Par contre, sont vus comme une menace potentielle non seulement les immigrants récents ou les descendants des immigrants de la première génération qui n’ont pas su s’intégrer, mais aussi les membres des minorités ethniques de la deuxième génération et les professionnels instruits.

Theo Van Gogh a été assassiné en novembre 2004 par un terroriste local des Pays-Bas. Ce dernier, qui était né aux Pays-Bas, était un musulman instruit de 26 ans et parlait le néerlandais. Il a adhéré à l’islam radical par l’entremise d’une mosquée locale à la suite du décès de sa mère, mais avait déjà attiré l’attention des autorités pour ses activités criminelles mineures et ses contacts avec des activistes purs et durs. Ce meurtre a eu des répercussions pour d’autres pays où il y a eu une immigration massive au cours des quarante dernières années : les musulmans que l’on croyait assimilés au pays d’accueil de leurs parents sont maintenant vus comme des recrues potentielles de l’islam radical.

Les chefs de la cellule allemande d’al-Qaïda responsable des attentats du 11 septembre 2001 n’étaient ni pauvres ni défavorisés sur le plan social. Ils étaient des professionnels instruits qui, dans leurs communautés, figuraient parmi les personnes riches et heureuses. Les terroristes locaux qui ont perpétré les attentats à la bombe contre le système de transport en commun de Londres le 7 juillet 2005 semblaient également être intégrés. Trois d’entre eux étaient nés au Royaume-Uni et le quatrième était un musulman converti de la Jamaïque. Selon ses amis, Shehzad Tanweer était pieux, réfléchi et généreux, mais il partageait le sentiment de sa communauté que ni les dirigeants musulmans ni le gouvernement britannique ne faisaient rien pour dénoncer ou modifier les politiques injustes et oppressives aux yeux de la oumma musulmane.

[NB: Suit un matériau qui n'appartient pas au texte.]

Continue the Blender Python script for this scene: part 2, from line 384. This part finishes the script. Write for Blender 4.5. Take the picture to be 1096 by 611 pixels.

Bernard Lewis a attribué la montée du radicalisme au sentiment d’humiliation bien ancré chez les musulmans en raison de l’échec de l’islam, au cours des deux siècles derniers, à s’adapter au monde moderne17. L’intégrisme est une tentative destinée à réparer cet échec. Dans un enregistrement vidéo diffusé par al-Qaïda, Mohammed Sidique Khan, kamikaze et ami de Tanweer, a accusé l’Occident d’être responsable des injustices dans le monde et a craché son mépris des « soi-disant érudits satisfaits de leurs Toyota et de leurs maisons jumelées ». Comme les kamikazes du 11 septembre, Khan et Tanweer semblent avoir été endoctrinés au point où ils ne croyaient qu’à une interprétation intégriste extrémiste de la foi qui promet de changer le monde.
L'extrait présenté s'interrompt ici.